23.12.2005

Morris hopes resume adds up to Hall

He was known as Prince Hal, and Reds fans found his skills at the plate to be nothing short of charming.

When the Reds acquired Hal Morris from the Yankees in December of 1989, they added one of the key cogs of what would become a 1990 team that went wire-to-wire to win a World Series crown.

Morris, a candidate for the National Baseball Hall of Fame and Museum, was the perfect complement to a club built around timely hitting and dominant pitching.

A contact hitter with textbook bat control, Morris gave the Reds a steady, reliable presence at the plate. Oh, sure, his feet weren't all that steady -- as Morris was famously known to shuffle them with regularity in the batter's box -- but his bat was. In that '90 season, despite a three-week stint in the Minors, Morris compiled a .340 average in 309 at-bats, filling in for an injured Todd Benzinger.

But the biggest piece of contact Morris made that season didn't result in a hit.
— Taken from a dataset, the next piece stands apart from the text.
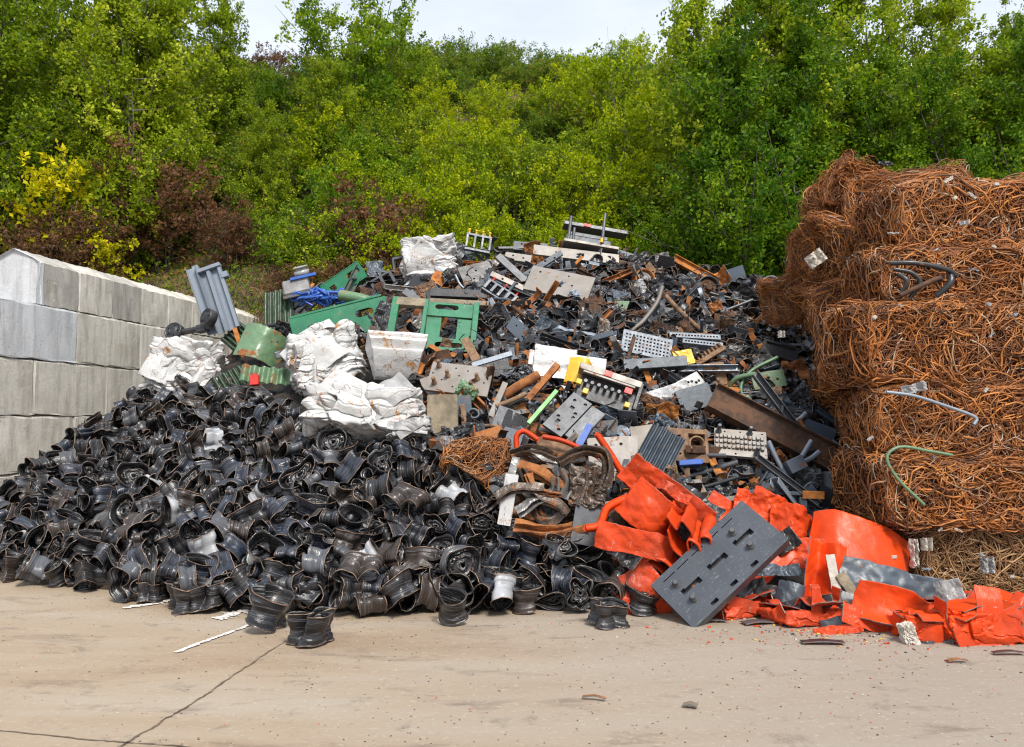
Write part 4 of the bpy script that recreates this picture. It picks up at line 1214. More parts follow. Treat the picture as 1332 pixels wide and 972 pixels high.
for x, yy, nm in ((-28, 0, 'brake_drum'), (31, 8, 'brake_drum')):
    mb = MB(); lathe(mb, [(3 * u, .09), (4 * u, .10), (6 * u, .07), (10.5 * u, .06), (11 * u, .075), (12.2 * u, .06), (12.2 * u, -.05), (10 * u, -.06)], 26)
    for a in range(5): cyl(mb, (7.5 * u * math.cos(a * 1.257), 7.5 * u * math.sin(a * 1.257), .05), (7.5 * u * math.cos(a * 1.257), 7.5 * u * math.sin(a * 1.257), .085), .011, n=6)
    o = ax.part(nm, mb, 'dark'); o.location = (x * u, yy * u, 0.02); o.rotation_euler = (R(-10), R(12 if x < 0 else -14), 0)
def face_panels(T, W_, H_, D_, n, seed, mats, size=(.6, 1.05), amp=.05, lift=.0, fold=.12, faces=(0, 1, 0, 2, 3, 1, 0), name='folded_panel', thick=.007, soft=True):
    """Folded sheets pressed on to the faces of a bale: 0 front, 1 top, 2 left, 3 right."""
    r = random.Random(seed)
    for k in range(n):
        f = faces[k % len(faces)]; a, b = {0: (W_, H_), 1: (W_, D_), 2: (D_, H_), 3: (D_, H_)}[f]
        w = a * r.uniform(*size); l = b * r.uniform(size[0], size[1] * .8)
        nf = r.choice([3, 4, 5, 6]); zz = []; x = -w / 2
        for i in range(nf + 1): zz.append((x, r.uniform(-1, 1) * fold * min(w, l) + (-.5 * fold * min(W_, H_) if i in (0, nf) else 0))); x += w / nf * r.uniform(.6, 1.4)
        sc_ = w / max(1e-6, zz[-1][0] - zz[0][0]); x0 = zz[0][0]; zz = [((q - x0) * sc_ - w / 2, z) for q, z in zz]
        mb = sheet(w, l, seed * 31 + k, zz, amp, 1.3, thick, (60, 36), soft, octv=3 if soft else 4)
        o = T.part(name, mb, r.choice(mats))
        u, v = r.uniform(-.5, .5) * (a - w * .8), r.uniform(-.5, .5) * (b - l * .8); e = r.uniform(.0, .03) + lift
        base = {0: Matrix.Translation((u, v, D_ / 2 + e)), 1: Matrix.Translation((u, H_ / 2 + e, v)) @ Matrix.Rotation(R(-90), 4, 'X'),
                2: Matrix.Translation((-W_ / 2 - e, v, u)) @ Matrix.Rotation(R(-90), 4, 'Y'), 3: Matrix.Translation((W_ / 2 + e, v, u)) @ Matrix.Rotation(R(90), 4, 'Y')}[f]
        o.matrix_basis = base @ Euler((R(r.uniform(-9, 9)), R(r.uniform(-9, 9)), R(r.choice([0, 0, 90, 25, -30]) + r.uniform(-18, 18)))).to_matrix().to_4x4()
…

In the eighth inning of Game 4 of the World Series against the A's, with the score tied, one out and a pair of runners on, Morris lofted a sacrifice fly to score Herm Winningham with the go-ahead run.

"As soon as the ball left my bat," Morris, now 40, recently told The Cincinnati Enquirer, "I said to myself, 'Game over.' "

An inning later, the sweep was complete, and Morris and the Reds were champions.

Morris went on to play 13 seasons in the big leagues, with his career wrapping up in Detroit in 2000. All told, he hit .304 with 76 home runs and 513 RBIs.

But Reds fans will always hold a soft spot in their hearts for Morris because of that special 1990 season.

"That postseason," he told the Enquirer, "taught me a lot about playoff baseball and what kind of team it took to win."

In 1990, Prince Hal certainly had what it took.